Morgue duty is awful. Out of misplaced respect for the dead, there are no televisions, and the short notice meant I hadn't time to retrieve any books. So I sat, slumped at the desk with nothing to do but watch the clock until my next hourly check on the thermostats. The night was freezing cold, and the icy desert winds groaned and howled as they passed through the vast canvas hangars of the nearby airstrip. Freezing and impatient, I decided to check the thermostat early as an excuse to get my limbs moving. Just as I reached the shipping container's door I heard a muffled whisper of "don't go". I froze in place, one hand on the metal swing-arm, and the other poised to heave the heavy door open. "Don't go", came the voice again, clearer this time, and with an added urgency. Terrified, I wrenched the handle to ensure a quick escape and, turning around, saw an Australian soldier kneeling at the foot of the freezer. He was small, with a kind but sad face, and dressed in heavily soiled camouflage.  All I could think about was getting out the door to the thermostat and, as if reading my mind, the soldier shook his head. "Don't go" came his voice. He must have seen the understanding sweep across my face, for he appeared to fly back, as if hit with a bullet, and faded quickly into nothing.

Two days later I strapped myself into the same C130, bound for Baghdad.

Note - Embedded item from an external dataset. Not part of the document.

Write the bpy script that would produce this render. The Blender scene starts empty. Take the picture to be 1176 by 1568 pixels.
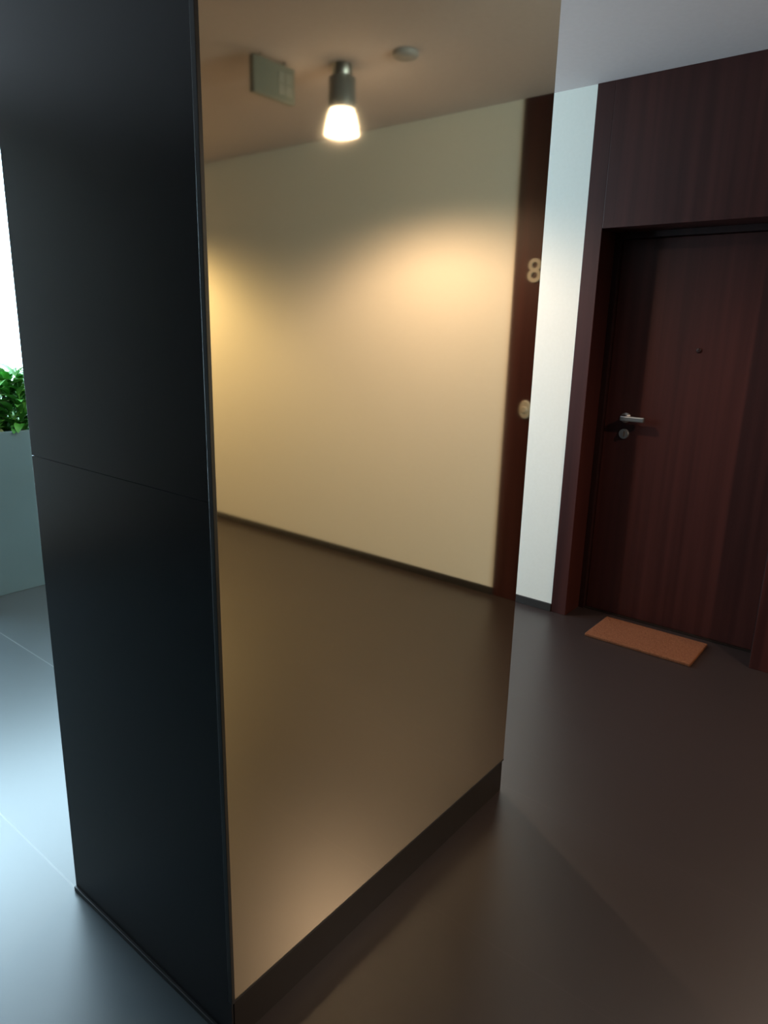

In the final inch the Partagas 8-9-8 takes an interesting turn, with distinct maraschino cherry cutting through the heavy tobacco. The light is fading, and Mr G and I have turned to our respective devices for entertainment. I slip the band from the slowly depleting nub, and suck with increased fervour. Tar only now starts to develop, and the maraschino fades into the familiar bitterness of a premium cigar at the end of its life. I swig the last of my cheap beers, take the final photographs with my ageing phone, and bid my good employer adieu. It's a long trudge back to my apartment.